- The request
Write out the data again exactly, skipping every picture.
>> Start Data extract
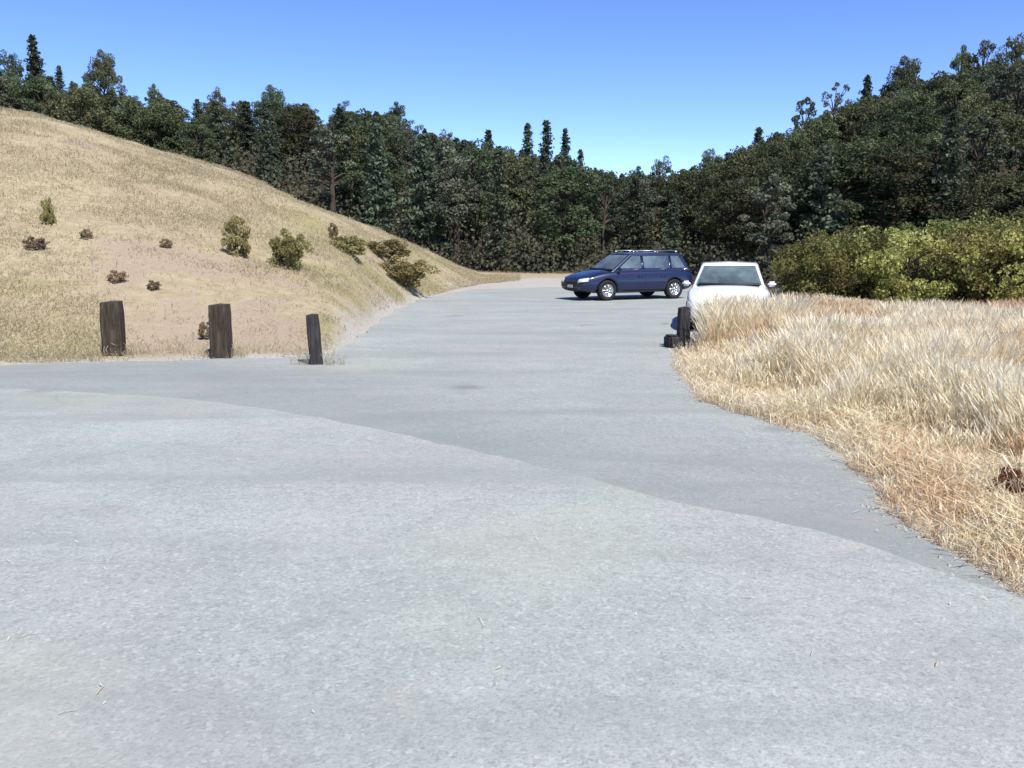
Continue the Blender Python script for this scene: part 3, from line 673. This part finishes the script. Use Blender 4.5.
# ------------------------------------------------------------------ timber posts
def post(name, label, x, y, w, d, h, rz, mat, lean=(0, 0), group=None, seed=0, peak=0.02):
    rg = random.Random(seed); bm = bmesh.new(); nz = 9; rings = []
    prof = [(-1, -0.86), (-0.86, -1), (-0.3, -1), (0.3, -1), (0.86, -1), (1, -0.86), (1, -0.3), (1, 0.3), (1, 0.86), (0.86, 1), (0.3, 1), (-0.3, 1), (-0.86, 1), (-1, 0.86), (-1, 0.3), (-1, -0.3)]
    for i in range(nz):
        t = i / (nz - 1); z = -0.35 + (h + 0.35) * t
        k = 1.0 if i < nz - 1 else 0.93; ring = []
        for (a, b) in prof:
            j = 1 + rg.uniform(-0.025, 0.025)
            ring.append(bm.verts.new((a * w / 2 * k * j + lean[0] * t, b * d / 2 * k * j + lean[1] * t, z + (peak * a * 0.4 + rg.uniform(-0.006, 0.006) if i == nz - 1 else 0) - (0.025 if i == nz - 2 else 0) * 0)))
        rings.append(ring)
    n = len(prof)
    for i in range(nz - 1):
        for j in range(n): bm.faces.new((rings[i][j], rings[i][(j + 1) % n], rings[i + 1][(j + 1) % n], rings[i + 1][j]))
    c = bm.verts.new((lean[0], lean[1], h + peak))
    for j in range(n): bm.faces.new((rings[-1][j], rings[-1][(j + 1) % n], c))
    bm.faces.new(list(reversed(rings[0]))); bmesh.ops.recalc_face_normals(bm, faces=bm.faces)
    me = bpy.data.meshes.new(name); bm.to_mesh(me); bm.free()
    o = link_mesh(name, me, mat); o.location = (x, y, tz(x, y)); o.rotation_euler = (0, 0, rz)
    return tag(o, label, 'post', group)
PG = 'short timber posts along the paved edge'
x, y = gp(115, 357); post('timber_post', 'thick square brown timber post at the foot of the bare hill, farthest from the cars', x, y, 0.30, 0.28, 0.84, 0.12, M['post'], group=PG, seed=1)
x, y = gp(222, 357); post('timber_post', 'thick square brown timber post in the middle, with a weed tuft at its side', x, y, 0.275, 0.27, 0.84, -0.1, M['post'], group=PG, seed=2)
x, y = gp(318, 364); post('timber_post', 'thin dark leaning post at the corner where the paving narrows', x, y, 0.19, 0.18, 0.76, 0.2, M['post_dark'], (-0.06, 0.03), PG, 3)
x, y = gp(685, 347); post('timber_post', 'slim blackened post at the tip of the tall grass in front of the white car', x - 0.04, y, 0.19, 0.18, 0.71, 0.1, M['post_dark'], (0.01, 0), PG, 4)
# the dark block at its foot
def block():
    x, y = gp(674, 347); bm = bmesh.new(); bmesh.ops.create_cube(bm, size=1)
    bmesh.ops.scale(bm, verts=bm.verts, vec=(0.27, 0.30, 0.22)); bmesh.ops.bevel(bm, geom=bm.edges[:], offset=0.035, segments=3, affect='EDGES')
    bmesh.ops.subdivide_edges(bm, edges=bm.edges[:], cuts=1, use_grid_fill=True)
    rg = random.Random(3)
    for v in bm.verts: v.co += Vector((rg.uniform(-1, 1), rg.uniform(-1, 1), rg.uniform(-1, 1))) * 0.008; v.co.z += 0.10
    me = bpy.data.meshes.new('timber_block'); bm.to_mesh(me); bm.free()
    o = link_mesh('timber_block', me, M['post_dark']); o.location = (x - 0.01, y - 0.01, max(0, tz(x, y))); o.rotation_euler = (0, 0, 0.25)
    tag(o, 'low dark block lying on the paving at the foot of the slim black post', 'block')
block()

# ------------------------------------------------------------------ cars
def finish(bm, name):
    bmesh.ops.recalc_face_normals(bm, faces=bm.faces); me = bpy.data.meshes.new(name); bm.to_mesh(me); bm.free()
    for p in me.polygons: p.use_smooth = True
    return me
def bake(o):
    bpy.context.view_layer.update(); dg = bpy.context.evaluated_depsgraph_get()
    me = bpy.data.meshes.new_from_object(o.evaluated_get(dg)); o.modifiers.clear(); o.data = me
    return me
def lathe(prof, seg=28):
    """profile of (radius, y) turned about the y axis"""
    bm = bmesh.new(); rings = []
    for (r, y) in prof:
        rings.append([bm.verts.new((r * math.cos(2 * math.pi * k / seg), y, r * math.sin(2 * math.pi * k / seg))) for k in range(seg)])
    for a, b in zip(rings[:-1], rings[1:]):
        for k in range(seg): bm.faces.new((a[k], a[(k + 1) % seg], b[(k + 1) % seg], b[k]))
    return bm
def boxm(bm, c, s, bev=0.0):
    r = bmesh.ops.create_cube(bm, size=1); vs_ = r['verts']
    for v in vs_: v.co = Vector((v.co.x * s[0] + c[0], v.co.y * s[1] + c[1], v.co.z * s[2] + c[2]))
    if bev: bmesh.ops.bevel(bm, geom=list({e for v in vs_ for e in v.link_edges}), offset=bev, segments=2, affect='EDGES')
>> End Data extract
- Solution to this problem
Continue the Blender Python script for this scene: part 3, from line 673. This part finishes the script. Use Blender 4.5.
# ------------------------------------------------------------------ timber posts
def post(name, label, x, y, w, d, h, rz, mat, lean=(0, 0), group=None, seed=0, peak=0.02):
    rg = random.Random(seed); bm = bmesh.new(); nz = 9; rings = []
    prof = [(-1, -0.86), (-0.86, -1), (-0.3, -1), (0.3, -1), (0.86, -1), (1, -0.86), (1, -0.3), (1, 0.3), (1, 0.86), (0.86, 1), (0.3, 1), (-0.3, 1), (-0.86, 1), (-1, 0.86), (-1, 0.3), (-1, -0.3)]
    for i in range(nz):
        t = i / (nz - 1); z = -0.35 + (h + 0.35) * t
        k = 1.0 if i < nz - 1 else 0.93; ring = []
        for (a, b) in prof:
            j = 1 + rg.uniform(-0.025, 0.025)
            ring.append(bm.verts.new((a * w / 2 * k * j + lean[0] * t, b * d / 2 * k * j + lean[1] * t, z + (peak * a * 0.4 + rg.uniform(-0.006, 0.006) if i == nz - 1 else 0) - (0.025 if i == nz - 2 else 0) * 0)))
        rings.append(ring)
    n = len(prof)
    for i in range(nz - 1):
        for j in range(n): bm.faces.new((rings[i][j], rings[i][(j + 1) % n], rings[i + 1][(j + 1) % n], rings[i + 1][j]))
    c = bm.verts.new((lean[0], lean[1], h + peak))
    for j in range(n): bm.faces.new((rings[-1][j], rings[-1][(j + 1) % n], c))
    bm.faces.new(list(reversed(rings[0]))); bmesh.ops.recalc_face_normals(bm, faces=bm.faces)
    me = bpy.data.meshes.new(name); bm.to_mesh(me); bm.free()
    o = link_mesh(name, me, mat); o.location = (x, y, tz(x, y)); o.rotation_euler = (0, 0, rz)
    return tag(o, label, 'post', group)
PG = 'short timber posts along the paved edge'
x, y = gp(115, 357); post('timber_post', 'thick square brown timber post at the foot of the bare hill, farthest from the cars', x, y, 0.30, 0.28, 0.84, 0.12, M['post'], group=PG, seed=1)
x, y = gp(222, 357); post('timber_post', 'thick square brown timber post in the middle, with a weed tuft at its side', x, y, 0.275, 0.27, 0.84, -0.1, M['post'], group=PG, seed=2)
x, y = gp(318, 364); post('timber_post', 'thin dark leaning post at the corner where the paving narrows', x, y, 0.19, 0.18, 0.76, 0.2, M['post_dark'], (-0.06, 0.03), PG, 3)
x, y = gp(685, 347); post('timber_post', 'slim blackened post at the tip of the tall grass in front of the white car', x - 0.04, y, 0.19, 0.18, 0.71, 0.1, M['post_dark'], (0.01, 0), PG, 4)
# the dark block at its foot
def block():
    x, y = gp(674, 347); bm = bmesh.new(); bmesh.ops.create_cube(bm, size=1)
    bmesh.ops.scale(bm, verts=bm.verts, vec=(0.27, 0.30, 0.22)); bmesh.ops.bevel(bm, geom=bm.edges[:], offset=0.035, segments=3, affect='EDGES')
    bmesh.ops.subdivide_edges(bm, edges=bm.edges[:], cuts=1, use_grid_fill=True)
    rg = random.Random(3)
    for v in bm.verts: v.co += Vector((rg.uniform(-1, 1), rg.uniform(-1, 1), rg.uniform(-1, 1))) * 0.008; v.co.z += 0.10
    me = bpy.data.meshes.new('timber_block'); bm.to_mesh(me); bm.free()
    o = link_mesh('timber_block', me, M['post_dark']); o.location = (x - 0.01, y - 0.01, max(0, tz(x, y))); o.rotation_euler = (0, 0, 0.25)
    tag(o, 'low dark block lying on the paving at the foot of the slim black post', 'block')
block()

# ------------------------------------------------------------------ cars
def finish(bm, name):
    bmesh.ops.recalc_face_normals(bm, faces=bm.faces); me = bpy.data.meshes.new(name); bm.to_mesh(me); bm.free()
    for p in me.polygons: p.use_smooth = True
    return me
def bake(o):
    bpy.context.view_layer.update(); dg = bpy.context.evaluated_depsgraph_get()
    me = bpy.data.meshes.new_from_object(o.evaluated_get(dg)); o.modifiers.clear(); o.data = me
    return me
def lathe(prof, seg=28):
    """profile of (radius, y) turned about the y axis"""
    bm = bmesh.new(); rings = []
    for (r, y) in prof:
        rings.append([bm.verts.new((r * math.cos(2 * math.pi * k / seg), y, r * math.sin(2 * math.pi * k / seg))) for k in range(seg)])
    for a, b in zip(rings[:-1], rings[1:]):
        for k in range(seg): bm.faces.new((a[k], a[(k + 1) % seg], b[(k + 1) % seg], b[k]))
    return bm
def boxm(bm, c, s, bev=0.0):
    r = bmesh.ops.create_cube(bm, size=1); vs_ = r['verts']
    for v in vs_: v.co = Vector((v.co.x * s[0] + c[0], v.co.y * s[1] + c[1], v.co.z * s[2] + c[2]))
    if bev: bmesh.ops.bevel(bm, geom=list({e for v in vs_ for e in v.link_edges}), offset=bev, segments=2, affect='EDGES')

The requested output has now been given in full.